Who are you and why should I care? – Something I liked a lot about the last three games was that they put a good bit of work into getting to know the boss characters before you faced them. The four main bosses this time around are largely without personality beyond being violent sociopaths. After they’re defeated Drebin calls you up and tells you their backstories, but this infodump is hardly a replacement for getting to know the people you’re fighting.

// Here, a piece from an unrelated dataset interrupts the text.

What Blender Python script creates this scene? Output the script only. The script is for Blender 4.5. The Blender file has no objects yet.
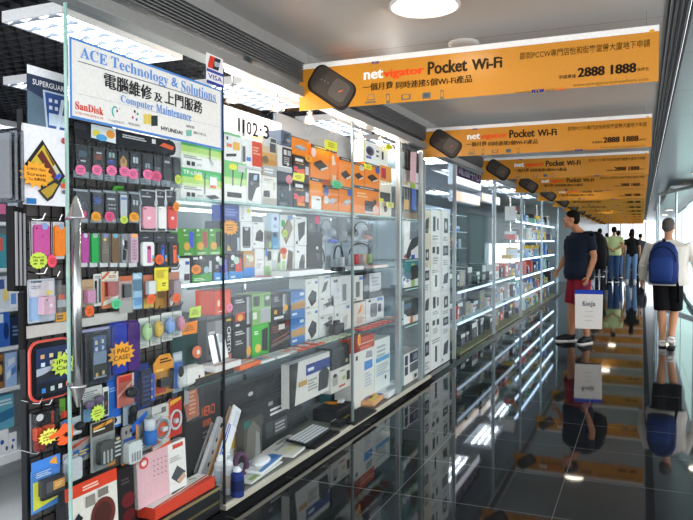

Not quite there yet – Included with MGS4 is a second attempt at the Metal Gear Online ideas that first appeared alongside MGS3:S. This was very nearly a positive point because I like a lot of what they tried to do. In particular I find the new Snake VS mode quite interesting. In a nod to the situation in singleplayer, two armies face off on the battlefield while Snake attempts to complete his own objectives. There’s quite a thrill in hiding amongst the surroundings waiting for someone to take a wrong turn and get separated from his teammates, then slink off after him to go upside his head. There’s also the general fun that the ‘rules’ of Metal Gear carry over into multiplayer with cardboard boxes and CQC and ‘magazines’ and such. As much as I want to like it though there’s two big roadblocks in the way. For one, it’s a bit of a pain to actually get into a game (even if PSN weren’t on fire at time of writing). For another, the controls are a bit of a barrier to entry considering most of the modes involve shooting-centric objectives. This more or less evens out in singleplayer becauce the a.i. is balanced for it, but in multiplayer a tactical mind for the situation at hand may be overshadowed by superior familiarity with the controls, which lend themselves more to movement and melee than shooting. That may not be a negative for some but for me I’d rather the challenge be in the play of the game itself, rather than in making the controls behave. Overall it’s not the MGO I dream of yet and I don’t think you’ll spend much time there, but it’s another step in the right direction.

The Final Word

While it could have benefitted from another few months of polish and editing, overall I like the final product. I enjoyed the stealth on the run, seeing everything wrapped up (even if I wasn’t completely thrilled with how it was wrapped up), and going back every once in awhile to see what new stones I can turn over. As with most Metal Gear games before I’m even halfway through I’m looking forward to playing again to try different approaches. The big question I suppose is whether or not you already like Metal Gear. If you’re just in it for some good stealth action and you’re gonna ignore the story anyway then it’s an alright game with solid mechanics, though you won’t get the in-jokes. If you aren’t an MGS fan but you’d like to be I’d reccomend going back at least as far as MGS1. If you are a long-time MGS veteran… well you probably got this on launch day anyway. Overall it held up better than I thought it would after all this time, and it’s still my favorite flavor of stealth action currently on the market.

Metal Gear Solid 4 is available only on the Playstation 3. Original retail price was $59.99; average price at time of writing is $10-$15. Metal Gear Solid 4 has been rated M for Mature for Blood, Crude Humor, Strong Language, Suggestive Themes, and Violence. Metal Gear Solid 4 is developed by Kojima Productions and published by Konami. All copyrights property their respective owners.